◆ Data lines
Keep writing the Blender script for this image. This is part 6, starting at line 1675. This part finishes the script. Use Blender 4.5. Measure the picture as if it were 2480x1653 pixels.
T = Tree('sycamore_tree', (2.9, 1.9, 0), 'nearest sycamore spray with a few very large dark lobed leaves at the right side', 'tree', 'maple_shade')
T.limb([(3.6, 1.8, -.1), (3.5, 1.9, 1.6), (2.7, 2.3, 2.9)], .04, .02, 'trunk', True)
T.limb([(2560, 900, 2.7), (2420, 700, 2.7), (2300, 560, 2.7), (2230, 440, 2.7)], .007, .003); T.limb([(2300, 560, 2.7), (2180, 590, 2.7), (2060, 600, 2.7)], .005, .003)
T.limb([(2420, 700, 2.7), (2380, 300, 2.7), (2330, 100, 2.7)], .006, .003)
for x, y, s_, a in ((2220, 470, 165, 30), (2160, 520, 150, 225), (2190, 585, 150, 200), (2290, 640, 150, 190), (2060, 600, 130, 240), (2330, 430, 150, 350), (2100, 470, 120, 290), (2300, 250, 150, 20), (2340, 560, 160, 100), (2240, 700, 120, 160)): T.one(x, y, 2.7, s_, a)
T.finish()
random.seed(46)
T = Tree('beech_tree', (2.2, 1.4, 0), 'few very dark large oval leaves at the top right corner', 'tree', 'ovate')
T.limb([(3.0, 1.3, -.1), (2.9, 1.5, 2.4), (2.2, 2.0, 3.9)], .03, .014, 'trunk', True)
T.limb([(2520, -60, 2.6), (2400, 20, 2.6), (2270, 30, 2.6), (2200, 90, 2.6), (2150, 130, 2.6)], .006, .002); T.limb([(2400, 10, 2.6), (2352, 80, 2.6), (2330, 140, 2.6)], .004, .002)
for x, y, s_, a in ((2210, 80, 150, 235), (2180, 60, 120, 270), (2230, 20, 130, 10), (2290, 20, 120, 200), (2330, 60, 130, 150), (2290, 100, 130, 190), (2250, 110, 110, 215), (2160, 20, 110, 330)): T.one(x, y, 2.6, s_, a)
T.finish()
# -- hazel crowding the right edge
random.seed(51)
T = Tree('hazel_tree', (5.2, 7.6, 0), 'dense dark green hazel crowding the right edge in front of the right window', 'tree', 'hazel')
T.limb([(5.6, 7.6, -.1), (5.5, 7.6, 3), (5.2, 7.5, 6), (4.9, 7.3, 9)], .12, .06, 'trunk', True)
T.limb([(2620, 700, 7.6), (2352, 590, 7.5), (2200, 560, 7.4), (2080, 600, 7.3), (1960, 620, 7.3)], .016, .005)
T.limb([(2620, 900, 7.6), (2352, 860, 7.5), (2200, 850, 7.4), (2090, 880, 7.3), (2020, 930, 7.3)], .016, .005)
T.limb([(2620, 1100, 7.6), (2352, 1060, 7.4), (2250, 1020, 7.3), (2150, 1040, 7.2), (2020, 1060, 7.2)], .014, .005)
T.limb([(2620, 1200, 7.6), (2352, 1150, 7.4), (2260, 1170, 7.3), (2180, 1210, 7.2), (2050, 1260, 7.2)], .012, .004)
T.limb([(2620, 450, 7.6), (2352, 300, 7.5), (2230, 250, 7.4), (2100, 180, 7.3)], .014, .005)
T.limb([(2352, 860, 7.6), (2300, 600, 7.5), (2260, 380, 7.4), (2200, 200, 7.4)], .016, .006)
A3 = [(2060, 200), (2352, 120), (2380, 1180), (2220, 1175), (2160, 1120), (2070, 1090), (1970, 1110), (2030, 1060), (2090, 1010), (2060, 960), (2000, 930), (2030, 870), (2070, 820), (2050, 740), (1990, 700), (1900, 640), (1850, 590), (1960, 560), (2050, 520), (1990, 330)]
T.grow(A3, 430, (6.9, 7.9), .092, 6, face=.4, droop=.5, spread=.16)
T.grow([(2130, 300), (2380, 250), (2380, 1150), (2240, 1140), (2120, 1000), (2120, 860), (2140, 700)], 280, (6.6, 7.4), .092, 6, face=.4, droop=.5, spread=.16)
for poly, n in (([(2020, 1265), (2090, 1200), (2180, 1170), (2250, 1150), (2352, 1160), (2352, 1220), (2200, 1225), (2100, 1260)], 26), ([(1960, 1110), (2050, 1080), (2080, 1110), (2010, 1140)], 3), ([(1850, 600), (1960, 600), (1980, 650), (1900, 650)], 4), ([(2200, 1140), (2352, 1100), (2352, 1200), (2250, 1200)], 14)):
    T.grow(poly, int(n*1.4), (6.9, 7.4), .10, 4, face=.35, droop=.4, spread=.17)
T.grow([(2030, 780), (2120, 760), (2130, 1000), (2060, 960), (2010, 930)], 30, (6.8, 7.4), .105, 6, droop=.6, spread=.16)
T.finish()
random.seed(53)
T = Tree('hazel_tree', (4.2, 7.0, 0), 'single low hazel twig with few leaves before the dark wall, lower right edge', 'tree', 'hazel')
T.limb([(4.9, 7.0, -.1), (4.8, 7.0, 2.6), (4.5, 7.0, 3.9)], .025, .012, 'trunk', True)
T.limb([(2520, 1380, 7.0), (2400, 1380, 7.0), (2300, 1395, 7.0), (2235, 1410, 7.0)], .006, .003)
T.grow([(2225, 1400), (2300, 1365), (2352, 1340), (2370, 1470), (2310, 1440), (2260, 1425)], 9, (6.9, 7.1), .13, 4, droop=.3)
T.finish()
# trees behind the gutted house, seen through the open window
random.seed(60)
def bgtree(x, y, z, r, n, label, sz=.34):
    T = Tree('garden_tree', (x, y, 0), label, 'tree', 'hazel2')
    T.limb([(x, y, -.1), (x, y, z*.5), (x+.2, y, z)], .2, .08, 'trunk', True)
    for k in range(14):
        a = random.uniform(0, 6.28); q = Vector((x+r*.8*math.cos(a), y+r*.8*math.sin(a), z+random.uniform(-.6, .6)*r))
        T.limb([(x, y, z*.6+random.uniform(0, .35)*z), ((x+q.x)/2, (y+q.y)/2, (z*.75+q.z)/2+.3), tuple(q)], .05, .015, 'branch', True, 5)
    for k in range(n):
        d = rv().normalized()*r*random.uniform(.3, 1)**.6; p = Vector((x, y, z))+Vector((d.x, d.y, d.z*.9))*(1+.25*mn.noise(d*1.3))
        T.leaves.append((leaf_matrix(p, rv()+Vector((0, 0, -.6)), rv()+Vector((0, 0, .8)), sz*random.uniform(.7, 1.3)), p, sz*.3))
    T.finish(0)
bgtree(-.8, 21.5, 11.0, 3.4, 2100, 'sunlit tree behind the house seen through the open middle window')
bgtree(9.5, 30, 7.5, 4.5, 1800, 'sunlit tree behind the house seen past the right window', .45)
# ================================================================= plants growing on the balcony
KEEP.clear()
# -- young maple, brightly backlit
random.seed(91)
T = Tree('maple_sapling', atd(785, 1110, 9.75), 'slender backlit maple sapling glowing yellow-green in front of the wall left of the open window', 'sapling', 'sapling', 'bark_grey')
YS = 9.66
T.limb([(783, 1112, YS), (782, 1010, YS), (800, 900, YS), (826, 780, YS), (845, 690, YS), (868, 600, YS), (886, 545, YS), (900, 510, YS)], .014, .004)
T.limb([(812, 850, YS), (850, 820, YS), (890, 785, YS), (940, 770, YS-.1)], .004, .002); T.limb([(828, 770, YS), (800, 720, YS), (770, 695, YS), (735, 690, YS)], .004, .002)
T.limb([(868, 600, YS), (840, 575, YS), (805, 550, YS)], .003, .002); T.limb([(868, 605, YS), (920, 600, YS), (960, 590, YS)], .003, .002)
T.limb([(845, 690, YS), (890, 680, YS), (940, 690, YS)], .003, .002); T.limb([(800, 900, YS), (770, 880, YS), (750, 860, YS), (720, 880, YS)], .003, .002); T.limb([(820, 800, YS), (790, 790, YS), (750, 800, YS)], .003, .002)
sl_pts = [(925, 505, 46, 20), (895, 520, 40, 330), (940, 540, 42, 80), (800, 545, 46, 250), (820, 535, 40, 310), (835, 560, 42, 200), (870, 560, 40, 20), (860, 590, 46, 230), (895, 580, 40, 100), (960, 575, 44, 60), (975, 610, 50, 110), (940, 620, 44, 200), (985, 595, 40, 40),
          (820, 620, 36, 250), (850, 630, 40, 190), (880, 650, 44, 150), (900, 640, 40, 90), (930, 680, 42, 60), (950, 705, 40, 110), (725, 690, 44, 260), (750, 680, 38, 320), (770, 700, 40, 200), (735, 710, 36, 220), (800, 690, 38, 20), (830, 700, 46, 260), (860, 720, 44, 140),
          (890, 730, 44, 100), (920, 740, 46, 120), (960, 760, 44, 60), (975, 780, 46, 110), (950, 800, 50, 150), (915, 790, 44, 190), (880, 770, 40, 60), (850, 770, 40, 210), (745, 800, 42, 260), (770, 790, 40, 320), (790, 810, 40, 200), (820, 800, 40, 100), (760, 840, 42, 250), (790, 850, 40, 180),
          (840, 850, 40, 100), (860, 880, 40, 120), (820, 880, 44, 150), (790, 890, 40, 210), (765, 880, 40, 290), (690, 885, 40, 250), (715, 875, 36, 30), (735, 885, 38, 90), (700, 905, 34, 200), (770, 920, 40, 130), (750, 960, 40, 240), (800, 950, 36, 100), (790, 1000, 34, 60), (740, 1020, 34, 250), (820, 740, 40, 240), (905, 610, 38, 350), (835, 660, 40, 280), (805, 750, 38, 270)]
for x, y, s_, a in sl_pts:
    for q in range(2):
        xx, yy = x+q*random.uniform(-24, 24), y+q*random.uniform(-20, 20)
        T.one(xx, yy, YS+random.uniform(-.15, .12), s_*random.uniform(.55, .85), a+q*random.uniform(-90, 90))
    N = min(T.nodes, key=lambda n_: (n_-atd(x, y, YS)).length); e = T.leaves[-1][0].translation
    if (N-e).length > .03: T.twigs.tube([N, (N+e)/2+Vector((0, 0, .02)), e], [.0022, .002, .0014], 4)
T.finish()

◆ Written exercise
Your task is to reproduce exactly the lines beginning at the line containing "T = Tree('garden_tree', (x, y, 0), label, 'tree', 'hazel2')" and ending at the line containing "bgtree(-.8, 21.5, 11.0, 3.4, 2100, 'sunlit", inclusive.

◆ Exercise result
    T = Tree('garden_tree', (x, y, 0), label, 'tree', 'hazel2')
    T.limb([(x, y, -.1), (x, y, z*.5), (x+.2, y, z)], .2, .08, 'trunk', True)
    for k in range(14):
        a = random.uniform(0, 6.28); q = Vector((x+r*.8*math.cos(a), y+r*.8*math.sin(a), z+random.uniform(-.6, .6)*r))
        T.limb([(x, y, z*.6+random.uniform(0, .35)*z), ((x+q.x)/2, (y+q.y)/2, (z*.75+q.z)/2+.3), tuple(q)], .05, .015, 'branch', True, 5)
    for k in range(n):
        d = rv().normalized()*r*random.uniform(.3, 1)**.6; p = Vector((x, y, z))+Vector((d.x, d.y, d.z*.9))*(1+.25*mn.noise(d*1.3))
        T.leaves.append((leaf_matrix(p, rv()+Vector((0, 0, -.6)), rv()+Vector((0, 0, .8)), sz*random.uniform(.7, 1.3)), p, sz*.3))
    T.finish(0)
bgtree(-.8, 21.5, 11.0, 3.4, 2100, 'sunlit tree behind the house seen through the open middle window')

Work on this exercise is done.